Which is what made it intriguing because how could anyone in a strange place know that I had a weakness for walking on the streets at night.

While the light that came in through one window was from the neon lamps on one street, the other was from the tube lights on another. It was as if I was witnessing a conversation between lights of two hues: yellow and white. As the interplay continued on the walls of the dormitory there would be some fleeting passersby: the lights from the vehicles that occasionally went past the dorm.

Adding to the drama were the shadows formed by the latticework on the windows. And then my camera recorded the theatricality of the tête-à-tête. 

I imagined it all as a clandestine meeting of lovers or a friendly banter between friends who had turned it into their own night rendezvous. I wondered if I was an intruder, an eavesdropper. However, I left with the images of that mesmerising conference of light, shadows and loneliness.


The Conversations of Lights 2

The environment around us allows unique optic perception at different hours. Light shapes visual familiarity; thus capturing it in its most provocative state has always been an artistic preoccupation. A hypothetical situation of a world where if all light rays got absorbed by objects, would result in an alien darkness metaphorically or otherwise.

We see objects due to numerous reflections and refractions, the pleasure or disturbance the human eye encounters is consequently shaped by the intuitive optical knowledge of these trajectories of light and colour field constructs. 

Gireesh GV captures this play of light in a series of photographs from one of his night-time encounters in a dormitory in Bangalore.

The darkness of the space interspersed with numerous patterns of light trickling through the window glass panes create a surreal ambience, with crisscross configurations of shadow and hues of warm yellow and serene white lights.

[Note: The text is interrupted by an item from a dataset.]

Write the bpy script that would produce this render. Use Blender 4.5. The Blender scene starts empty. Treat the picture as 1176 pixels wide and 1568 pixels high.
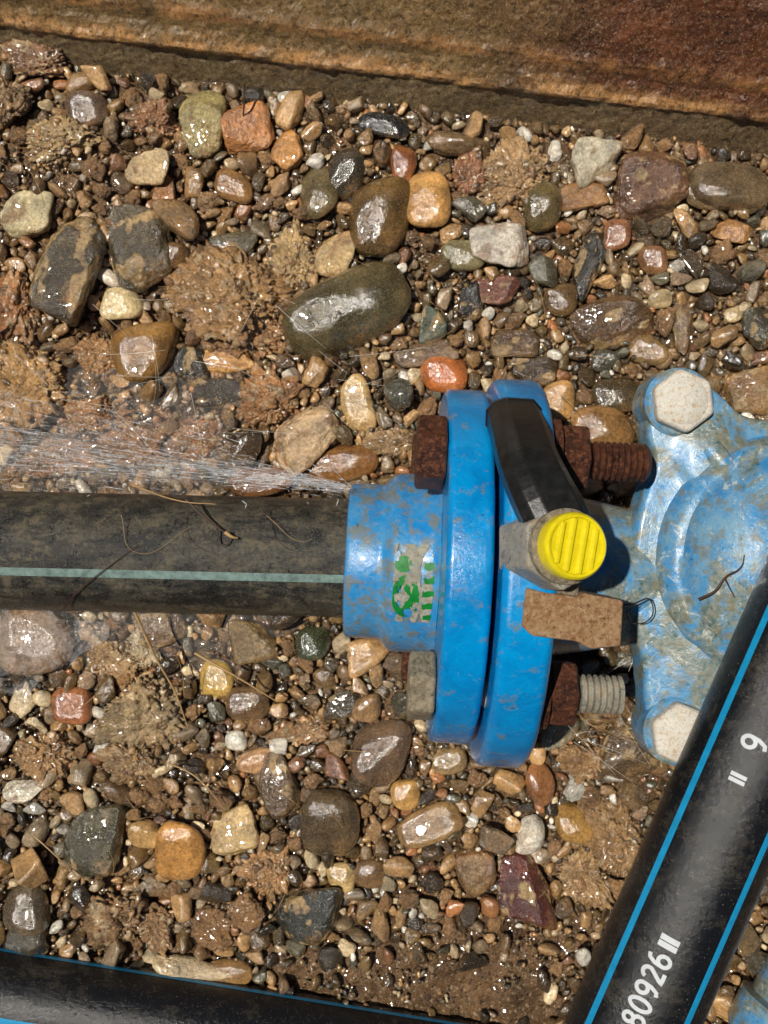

As an artist who interacts with the lens extensively, Gireesh exhibits a refined understanding of relations between time and light. The duration through which light is allowed through the lens plays an important role in his photographic series.

The desolateness of the dormitory is caught in minimal selection of subject matter, a glimpse of the window grill here, and the bare white bed sheet of the touched bed holding the faint blue hue of the streetlight there, initiates a phantasmagorical tale.

The images are left with subtle hints to enter into a fluid narration with restrained inclusion of objects in a single frame.

Stirring the imagination of the viewer, this series contains robust possibilities of exploring interplay between natural lights, objects and shadows and an aesthetic that explores and appraises emptiness.